### What you will do
Return the following lines and nothing else: the one holding "Generate a Blender" and all those after it in the records below, unchanged, minus any pictures.

## START

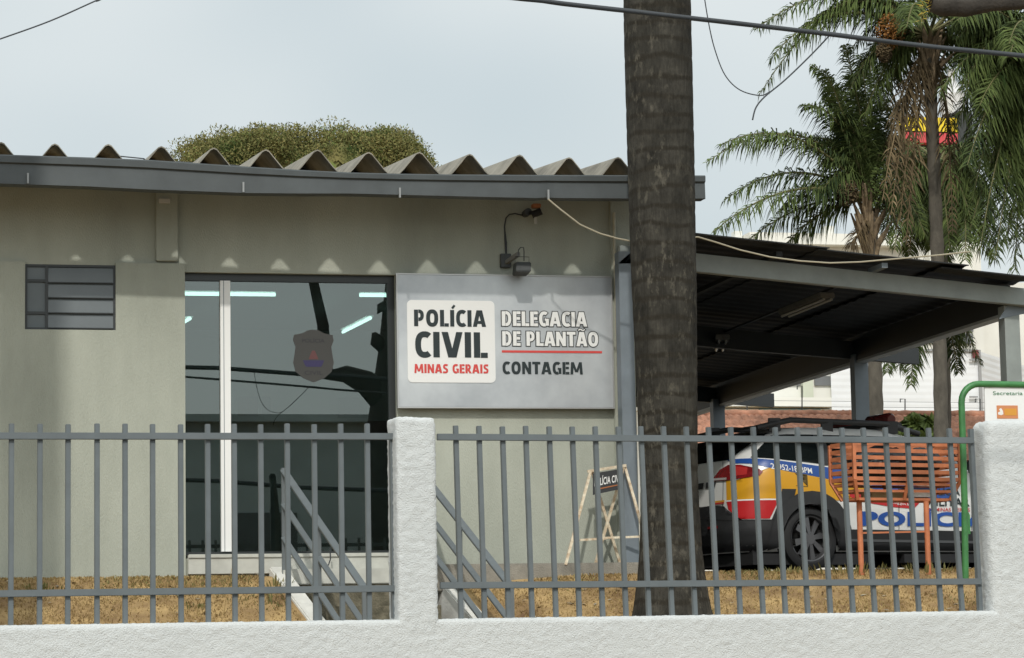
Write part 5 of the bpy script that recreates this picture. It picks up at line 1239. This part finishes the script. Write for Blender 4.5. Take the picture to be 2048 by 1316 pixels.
mb = MB(); mb.box((x1_-.03, 52.95, z0_), (x1_+.03, 53.02, z1_+.02)); mb.box((x0_-.02, 52.95, z1_-.02), (x1_-.031, 53.02, z1_+.03)); mb.build('corner_trim', mat('grey_trim', (.30, .30, .30), .5), tr)
mb = MB(); pbox(mb, 1946, 700, 1957, 716, 52.9, .04); mb.build('marker_lamp', m_tl, tr)
for y in (718, 792):
    mb = MB(); pbox(mb, 1940, y, 1956, y+3, 52.9, .04); mb.build('hinge', MATS['grey_trim'], tr)
mb = MB(); mb.box((x0_+.1, 53.3, 3.0), (x1_-.2, 55.5, 3.28)); mb.box((x0_-1.9, 53.2, 2.85), (x0_-.1, 55.3, 5.2)); mb.build('chassis_and_cab', m_clad, tr, bevel=.1)
for x in (x0_-1.2, x0_+1.2, x1_-.9):
    mb = MB(); mb.tube([(x, 53.2, 2.92), (x, 53.5, 2.92)], .45, 24); mb.build('wheel', m_rubber, tr)
# hoarding tower far behind the palms
ht = empty('hoarding_tower', (31, 95, 2.47), 'far dark tower with a yellow and red hoarding, behind the tall palm trunk', 'tower')
mb = MB(); pbox(mb, 1808, 236, 1915, 264, 95, .5, 0); pbox(mb, 1808, 264.2, 1915, 284, 95, .5, 1); mb.build('hoarding', [mat('yellow_hoarding', (.75, .55, .02), .5), mat('red_hoarding', (.55, .06, .07), .5)], ht)
mb = MB(); pbox(mb, 1917, 222, 1943, 300, 95.0, 3); pbox(mb, 1830, 286, 1943, 298, 95.6, 3); a = P(1860, 298, 95.6); b_ = P(1935, 298, 95.6); mb.box((a.x, 95.6, 2), (b_.x, 98.6, a.z)); mb.build('tower_body', mat('dark_tower', (.045, .05, .05), .8), ht)
mb = MB(); q = P(1905, 200, 96); mb.tube([q-Vector((0, 0, .6)), q+Vector((0, 0, .2)), q+Vector((0, 0, .7))], [.45, .5, .2], 12); mb.tube([q+Vector((0, 0, .6)), q+Vector((0, 0, 1.2))], .15, 8); mb.build('tank', mat('pale_tank', (.6, .6, .6), .7), ht)

# ================================================================== OVERHEAD CABLES
def wires(name, pts, Y, r_, label, material=m_cable, n=8, wob=0):
    pp = [P(*c_, Y) for c_ in pts]; fine = []
    for i in range(len(pp)-1):
        p0, p1, p2, p3 = pp[max(0, i-1)], pp[i], pp[i+1], pp[min(len(pp)-1, i+2)]
        for k in range(6):
            t = k/6; fine.append(.5*((2*p1)+(p2-p0)*t+(2*p0-5*p1+4*p2-p3)*t*t+(-p0+3*p1-3*p2+p3)*t**3))
    fine.append(pp[-1]); mb = MB(); mb.tube(fine, r_, n, wob=wob); return tag(mb.build(name, material, smooth='all'), label, 'cable', 'overhead cables')
wires('power_cable', [(-1500, -300), (0, -105), (760, -28), (1020, -5), (1150, 10), (1390, 37), (1640, 66), (1850, 92), (2048, 112), (2400, 150), (3600, 330)], 14.5, .0145, 'thick dark bundled cable crossing the top right in front of palms', wob=.2)
wires('power_cable', [(1408, -10), (1418, 50), (1430, 100), (1450, 150), (1480, 180), (1520, 191), (1540, 183)], 14.6, .0035, 'thin looped wire hanging right of the big trunk')
wires('power_cable', [(1658, 72), (1620, 112), (1570, 160), (1530, 193), (1512, 215), (1505, 240)], 14.55, .0045, 'thin wire hanging down from the thick bundled cable')
wires('power_cable', [(-1500, 560), (-600, 285), (-60, 98), (0, 78), (100, 42), (195, 0), (260, -28), (900, -330)], 16, .0045, 'thin wire slanting across the top left corner')
tag(wires('roof_wire', [(235, 312), (285, 317), (330, 322), (700, 345)], 25.4, .006, 'thin wire lying along the roof corrugations at the left'), 'thin wire lying along the roof corrugations at the left')

# ================================================================== ACROSS THE STREET (what the glass mirrors)
def mirror(px, py, Y):
    p = P(px, py, YB+.085); d = ray(px, py); d = Vector((d.x, -d.y, d.z)); return p+d*((Y-p.y)/d.y)
YT = -9.0
ft = empty('shade_tree', mirror(800, 1500, YT), 'big dark tree across the street, mirrored at the right of the entrance glass', 'tree')
b0 = mirror(800, 1110, YT); b0.z = -.2
mb = MB()
mb.tube([b0, mirror(790, 1110, YT), mirror(792, 960, YT), mirror(786, 860, YT), mirror(788, 780, YT), mirror(792, 700, YT), mirror(800, 560, YT), mirror(812, 420, YT)], [.62, .58, .58, .58, .46, .38, .32, .30], 18, wob=.14)
mb.tube([mirror(770, 800, YT), mirror(730, 765, YT), mirror(690, 748, YT), mirror(655, 748, YT), mirror(648, 700, YT), mirror(645, 650, YT), mirror(634, 600, YT), mirror(624, 550, YT), mirror(615, 470, YT)], [.36, .27, .18, .15, .14, .13, .12, .11, .10], 12, wob=.2)
mb.tube([mirror(768, 690, YT), mirror(752, 680, YT), mirror(748, 665, YT)], [.2, .16, .05], 10); mb.tube([mirror(770, 620, YT), mirror(762, 605, YT)], [.2, .1], 10)
mb.build('trunk', m_darkbark, ft, smooth='all')
for (pts, r_, lb_) in (([(300, 733), (440, 736), (600, 748), (690, 752), (1000, 775)], .05, 'upper cable across the street, mirrored in the glass'), ([(300, 958), (440, 962), (600, 975), (800, 982), (1100, 990)], .05, 'lower cable across the street, mirrored in the glass')):
    mb = MB(); mb.tube([mirror(a, b_, YT+1.2) for a, b_ in pts], r_, 6); tag(mb.build('street_cable', m_cable), lb_, 'cable', 'cables across the street')
oh = empty('street_house', (6, -20, 0), 'plain grey house across the street, seen only mirrored in the entrance glass', 'building')
zo = mirror(600, 846, -16).z
mb = MB(); mb.box((-14, -26, 0), (26, -16, zo)); mb.build('wall', mat('grey_house_plaster', (.62, .70, .70), .9, .3, .3), oh)
mb = MB(); mb.box((-14.4, -26.4, zo+.001), (26.4, -15.6, zo+.18)); mb.build('roof', MATS['grey_house_plaster'], oh)
for k in range(6):
    mb = MB(); x = -9+k*5.6; mb.box((x, -15.99, 3.6), (x+1.8, -15.95, 5.2)); mb.build('window', m_win, oh)
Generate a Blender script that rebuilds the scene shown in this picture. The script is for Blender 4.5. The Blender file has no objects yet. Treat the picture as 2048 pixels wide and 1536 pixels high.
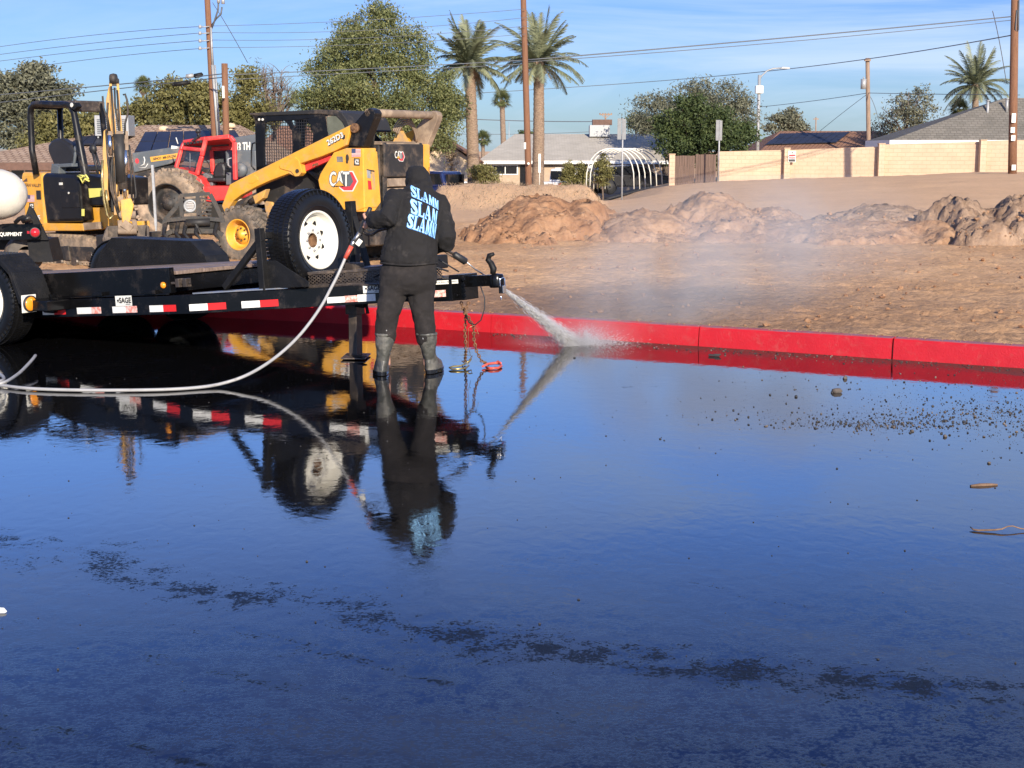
import bpy, bmesh, math, random
import numpy as np
from mathutils import Vector, Matrix, noise
from math import sin, cos, pi, radians as R, atan, atan2, tan, sqrt
SC = bpy.context.scene
COL = SC.collection
# ------------------------------------------------------------------ camera
FPX, CAMH = 2958.0, 1.68            # focal length in pixels of a 2048 wide picture, eye height
PITCH = atan(468 / FPX)
cam_d = bpy.data.cameras.new('camera'); cam = bpy.data.objects.new('camera', cam_d); COL.objects.link(cam)
cam_d.sensor_width = 36; cam_d.lens = 36 * FPX / 2048; cam_d.clip_end = 6000; cam_d.clip_start = 0.05
cam.location = (0, 0, CAMH); cam.rotation_euler = (pi / 2 - PITCH, 0, 0)
SC.camera = cam
# ------------------------------------------------------------------ light
SUN_AZ, SUN_EL = R(17), R(21)       # sun stands behind the camera, to its right
SUNV = Vector((sin(SUN_AZ) * cos(SUN_EL), -cos(SUN_AZ) * cos(SUN_EL), sin(SUN_EL)))
sl = bpy.data.lights.new('sun', 'SUN'); sl.energy = 5.0; sl.angle = R(0.5); sl.color = (1, .88, .72)
so = bpy.data.objects.new('sun', sl); COL.objects.link(so); so.rotation_euler = SUNV.to_track_quat('Z', 'Y').to_euler()
W = bpy.data.worlds.new('World'); SC.world = W; W.use_nodes = True
nt = W.node_tree; nt.nodes.clear()
wo = nt.nodes.new('ShaderNodeOutputWorld'); bg = nt.nodes.new('ShaderNodeBackground')
sky = nt.nodes.new('ShaderNodeTexSky'); sky.sky_type = 'NISHITA'; sky.sun_disc = False
sky.sun_elevation = SUN_EL; sky.sun_rotation = pi - SUN_AZ
sky.air_density = 1.0; sky.dust_density = .5; sky.ozone_density = 2.4
tc = nt.nodes.new('ShaderNodeTexCoord'); mp = nt.nodes.new('ShaderNodeMapping')
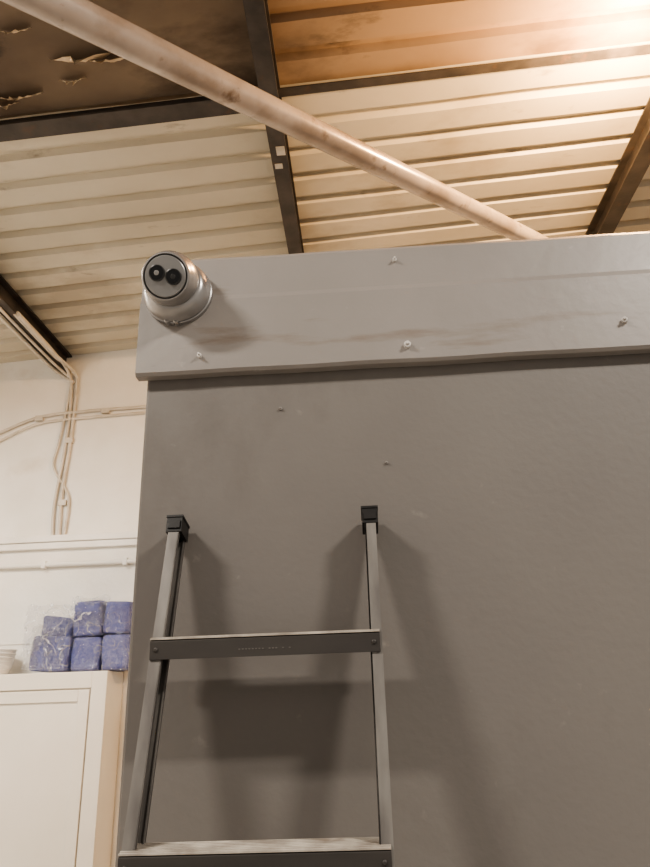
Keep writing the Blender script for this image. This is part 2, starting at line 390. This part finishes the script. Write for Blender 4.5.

## END

### Solution to this exercise
Generate a Blender script that rebuilds the scene shown in this picture. The script is for Blender 4.5. The Blender file has no objects yet. Treat the picture as 2048 pixels wide and 1536 pixels high.
import bpy, bmesh, math, random
import numpy as np
from mathutils import Vector, Matrix, noise
from math import sin, cos, pi, radians as R, atan, atan2, tan, sqrt
SC = bpy.context.scene
COL = SC.collection
# ------------------------------------------------------------------ camera
FPX, CAMH = 2958.0, 1.68            # focal length in pixels of a 2048 wide picture, eye height
PITCH = atan(468 / FPX)
cam_d = bpy.data.cameras.new('camera'); cam = bpy.data.objects.new('camera', cam_d); COL.objects.link(cam)
cam_d.sensor_width = 36; cam_d.lens = 36 * FPX / 2048; cam_d.clip_end = 6000; cam_d.clip_start = 0.05
cam.location = (0, 0, CAMH); cam.rotation_euler = (pi / 2 - PITCH, 0, 0)
SC.camera = cam
# ------------------------------------------------------------------ light
SUN_AZ, SUN_EL = R(17), R(21)       # sun stands behind the camera, to its right
SUNV = Vector((sin(SUN_AZ) * cos(SUN_EL), -cos(SUN_AZ) * cos(SUN_EL), sin(SUN_EL)))
sl = bpy.data.lights.new('sun', 'SUN'); sl.energy = 5.0; sl.angle = R(0.5); sl.color = (1, .88, .72)
so = bpy.data.objects.new('sun', sl); COL.objects.link(so); so.rotation_euler = SUNV.to_track_quat('Z', 'Y').to_euler()
W = bpy.data.worlds.new('World'); SC.world = W; W.use_nodes = True
nt = W.node_tree; nt.nodes.clear()
wo = nt.nodes.new('ShaderNodeOutputWorld'); bg = nt.nodes.new('ShaderNodeBackground')
sky = nt.nodes.new('ShaderNodeTexSky'); sky.sky_type = 'NISHITA'; sky.sun_disc = False
sky.sun_elevation = SUN_EL; sky.sun_rotation = pi - SUN_AZ
sky.air_density = 1.0; sky.dust_density = .5; sky.ozone_density = 2.4
tc = nt.nodes.new('ShaderNodeTexCoord'); mp = nt.nodes.new('ShaderNodeMapping')
Keep writing the Blender script for this image. This is part 2, starting at line 390. This part finishes the script. Write for Blender 4.5.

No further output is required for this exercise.